>>

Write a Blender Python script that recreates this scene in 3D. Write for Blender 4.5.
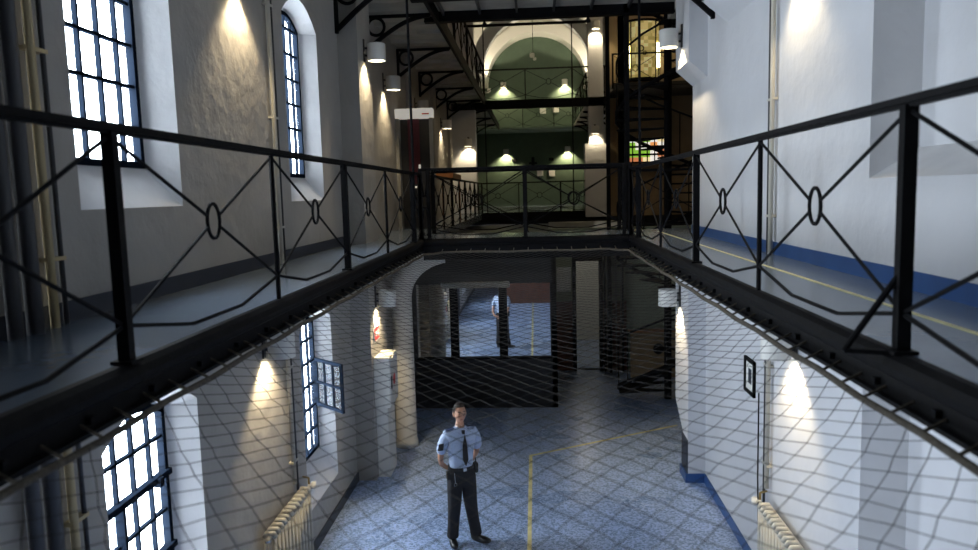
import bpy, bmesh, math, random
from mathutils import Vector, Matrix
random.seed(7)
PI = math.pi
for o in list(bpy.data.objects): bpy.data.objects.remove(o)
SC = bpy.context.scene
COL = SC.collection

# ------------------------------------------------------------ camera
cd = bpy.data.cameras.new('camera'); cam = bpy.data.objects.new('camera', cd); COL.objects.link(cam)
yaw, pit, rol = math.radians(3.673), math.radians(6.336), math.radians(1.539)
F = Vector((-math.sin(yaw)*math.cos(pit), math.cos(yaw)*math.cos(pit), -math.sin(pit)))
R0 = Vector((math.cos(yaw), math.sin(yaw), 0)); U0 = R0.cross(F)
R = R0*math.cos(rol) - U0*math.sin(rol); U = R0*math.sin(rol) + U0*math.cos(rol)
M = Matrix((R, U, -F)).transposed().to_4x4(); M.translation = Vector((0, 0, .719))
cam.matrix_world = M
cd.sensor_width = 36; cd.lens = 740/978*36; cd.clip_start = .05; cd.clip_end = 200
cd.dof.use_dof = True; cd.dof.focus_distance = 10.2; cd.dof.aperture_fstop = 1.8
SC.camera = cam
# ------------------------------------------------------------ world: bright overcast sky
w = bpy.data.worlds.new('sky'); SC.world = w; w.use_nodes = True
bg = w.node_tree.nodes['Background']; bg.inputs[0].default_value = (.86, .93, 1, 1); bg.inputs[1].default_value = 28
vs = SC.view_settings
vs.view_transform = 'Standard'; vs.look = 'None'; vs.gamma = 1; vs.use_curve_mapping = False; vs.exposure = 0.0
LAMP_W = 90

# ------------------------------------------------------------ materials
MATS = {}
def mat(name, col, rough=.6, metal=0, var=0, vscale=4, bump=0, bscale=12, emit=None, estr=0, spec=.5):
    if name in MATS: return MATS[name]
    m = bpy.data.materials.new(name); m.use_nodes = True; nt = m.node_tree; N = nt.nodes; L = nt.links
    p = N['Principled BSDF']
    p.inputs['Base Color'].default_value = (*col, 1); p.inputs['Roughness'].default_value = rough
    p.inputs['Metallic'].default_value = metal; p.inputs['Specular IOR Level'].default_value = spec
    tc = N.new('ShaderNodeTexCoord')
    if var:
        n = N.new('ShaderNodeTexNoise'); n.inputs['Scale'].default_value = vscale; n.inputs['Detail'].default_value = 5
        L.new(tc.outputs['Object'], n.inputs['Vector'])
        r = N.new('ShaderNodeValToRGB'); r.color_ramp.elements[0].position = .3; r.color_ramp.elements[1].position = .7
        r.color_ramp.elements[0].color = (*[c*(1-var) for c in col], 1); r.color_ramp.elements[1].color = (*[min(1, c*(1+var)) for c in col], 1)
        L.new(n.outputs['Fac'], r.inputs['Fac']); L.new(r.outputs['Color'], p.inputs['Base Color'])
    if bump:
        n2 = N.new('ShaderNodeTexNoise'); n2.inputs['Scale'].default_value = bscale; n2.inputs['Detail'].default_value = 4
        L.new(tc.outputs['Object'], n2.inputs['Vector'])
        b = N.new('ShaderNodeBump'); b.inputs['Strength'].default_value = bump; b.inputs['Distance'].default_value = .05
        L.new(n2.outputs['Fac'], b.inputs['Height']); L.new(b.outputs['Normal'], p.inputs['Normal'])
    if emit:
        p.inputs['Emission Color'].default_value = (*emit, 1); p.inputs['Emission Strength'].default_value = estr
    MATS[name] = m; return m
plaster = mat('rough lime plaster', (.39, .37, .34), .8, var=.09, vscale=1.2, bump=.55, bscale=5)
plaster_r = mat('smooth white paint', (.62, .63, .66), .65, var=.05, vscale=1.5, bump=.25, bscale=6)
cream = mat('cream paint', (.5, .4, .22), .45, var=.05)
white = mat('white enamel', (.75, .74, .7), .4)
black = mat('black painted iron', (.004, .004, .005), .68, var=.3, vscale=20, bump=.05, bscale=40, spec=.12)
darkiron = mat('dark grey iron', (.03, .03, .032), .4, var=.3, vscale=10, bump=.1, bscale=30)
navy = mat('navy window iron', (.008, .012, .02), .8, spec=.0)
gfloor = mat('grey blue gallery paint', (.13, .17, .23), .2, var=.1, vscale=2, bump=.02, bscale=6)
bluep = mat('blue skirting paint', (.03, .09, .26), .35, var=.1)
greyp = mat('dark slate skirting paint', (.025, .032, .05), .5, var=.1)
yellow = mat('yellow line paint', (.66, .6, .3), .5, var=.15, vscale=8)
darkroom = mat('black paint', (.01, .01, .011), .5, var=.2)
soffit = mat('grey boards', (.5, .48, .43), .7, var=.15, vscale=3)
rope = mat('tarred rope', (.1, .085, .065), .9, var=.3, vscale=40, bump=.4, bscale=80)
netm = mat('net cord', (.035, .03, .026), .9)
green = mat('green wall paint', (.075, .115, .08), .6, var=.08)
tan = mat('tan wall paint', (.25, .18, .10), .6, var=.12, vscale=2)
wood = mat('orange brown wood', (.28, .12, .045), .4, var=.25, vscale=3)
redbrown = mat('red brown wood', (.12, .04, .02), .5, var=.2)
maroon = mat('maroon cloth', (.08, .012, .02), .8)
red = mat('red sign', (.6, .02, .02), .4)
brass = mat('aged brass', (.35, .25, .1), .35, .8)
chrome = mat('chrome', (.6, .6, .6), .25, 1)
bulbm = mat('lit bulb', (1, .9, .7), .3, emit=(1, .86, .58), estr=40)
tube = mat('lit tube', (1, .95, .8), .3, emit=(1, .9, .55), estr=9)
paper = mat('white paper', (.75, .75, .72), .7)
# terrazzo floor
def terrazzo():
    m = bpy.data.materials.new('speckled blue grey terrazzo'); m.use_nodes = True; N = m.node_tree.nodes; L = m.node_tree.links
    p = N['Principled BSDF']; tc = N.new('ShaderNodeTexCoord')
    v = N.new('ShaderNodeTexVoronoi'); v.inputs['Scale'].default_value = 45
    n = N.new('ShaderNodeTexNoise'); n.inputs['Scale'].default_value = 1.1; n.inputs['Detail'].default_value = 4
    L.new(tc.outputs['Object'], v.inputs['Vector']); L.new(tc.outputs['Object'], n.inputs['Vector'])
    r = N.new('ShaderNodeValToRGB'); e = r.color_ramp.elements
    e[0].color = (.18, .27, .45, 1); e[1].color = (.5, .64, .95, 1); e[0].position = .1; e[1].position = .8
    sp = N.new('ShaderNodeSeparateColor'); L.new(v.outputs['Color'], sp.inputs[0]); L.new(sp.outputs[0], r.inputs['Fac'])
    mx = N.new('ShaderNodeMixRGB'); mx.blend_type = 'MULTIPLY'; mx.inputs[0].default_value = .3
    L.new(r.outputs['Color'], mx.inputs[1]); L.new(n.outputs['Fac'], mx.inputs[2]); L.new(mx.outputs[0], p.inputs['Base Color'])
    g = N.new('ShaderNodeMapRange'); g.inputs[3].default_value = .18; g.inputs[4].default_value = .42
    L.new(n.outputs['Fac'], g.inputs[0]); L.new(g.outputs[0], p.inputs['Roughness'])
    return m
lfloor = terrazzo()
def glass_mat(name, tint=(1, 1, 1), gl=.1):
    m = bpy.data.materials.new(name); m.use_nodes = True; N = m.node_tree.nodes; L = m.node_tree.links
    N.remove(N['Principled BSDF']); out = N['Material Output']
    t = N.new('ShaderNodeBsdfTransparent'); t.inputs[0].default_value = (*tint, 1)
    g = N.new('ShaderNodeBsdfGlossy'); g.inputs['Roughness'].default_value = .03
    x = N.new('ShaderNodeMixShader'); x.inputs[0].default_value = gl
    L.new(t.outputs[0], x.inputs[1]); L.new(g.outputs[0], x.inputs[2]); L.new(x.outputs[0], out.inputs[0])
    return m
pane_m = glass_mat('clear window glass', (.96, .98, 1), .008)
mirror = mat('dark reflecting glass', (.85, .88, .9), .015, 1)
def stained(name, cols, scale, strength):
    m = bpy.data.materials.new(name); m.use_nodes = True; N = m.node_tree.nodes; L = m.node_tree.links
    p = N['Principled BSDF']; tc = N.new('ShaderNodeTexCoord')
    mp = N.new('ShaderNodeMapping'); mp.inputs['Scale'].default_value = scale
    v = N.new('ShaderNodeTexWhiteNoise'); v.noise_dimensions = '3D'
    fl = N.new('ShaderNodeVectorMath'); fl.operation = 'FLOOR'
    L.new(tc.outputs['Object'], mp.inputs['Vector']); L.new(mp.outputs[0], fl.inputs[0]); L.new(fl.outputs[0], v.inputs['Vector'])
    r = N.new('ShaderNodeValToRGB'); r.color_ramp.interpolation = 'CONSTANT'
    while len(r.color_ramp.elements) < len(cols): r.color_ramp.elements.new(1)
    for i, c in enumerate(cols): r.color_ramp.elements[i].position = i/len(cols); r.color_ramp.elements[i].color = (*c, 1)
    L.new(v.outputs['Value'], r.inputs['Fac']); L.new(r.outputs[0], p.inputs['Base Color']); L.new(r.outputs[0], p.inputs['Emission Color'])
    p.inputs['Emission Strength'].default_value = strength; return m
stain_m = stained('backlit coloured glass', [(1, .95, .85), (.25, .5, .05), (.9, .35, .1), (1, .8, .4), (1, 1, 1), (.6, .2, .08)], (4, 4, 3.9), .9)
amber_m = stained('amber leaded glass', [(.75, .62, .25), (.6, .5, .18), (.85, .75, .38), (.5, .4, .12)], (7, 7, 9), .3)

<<

WHAT NEEDS TO BE DONE:
Repeat exactly and only the lines from the start of the data above through the line that holds "COL = SC.collection", inclusive. Pictures do not belong in the copy.

TASK RESPONSE:
Write a Blender Python script that recreates this scene in 3D. Write for Blender 4.5.
import bpy, bmesh, math, random
from mathutils import Vector, Matrix
random.seed(7)
PI = math.pi
for o in list(bpy.data.objects): bpy.data.objects.remove(o)
SC = bpy.context.scene
COL = SC.collection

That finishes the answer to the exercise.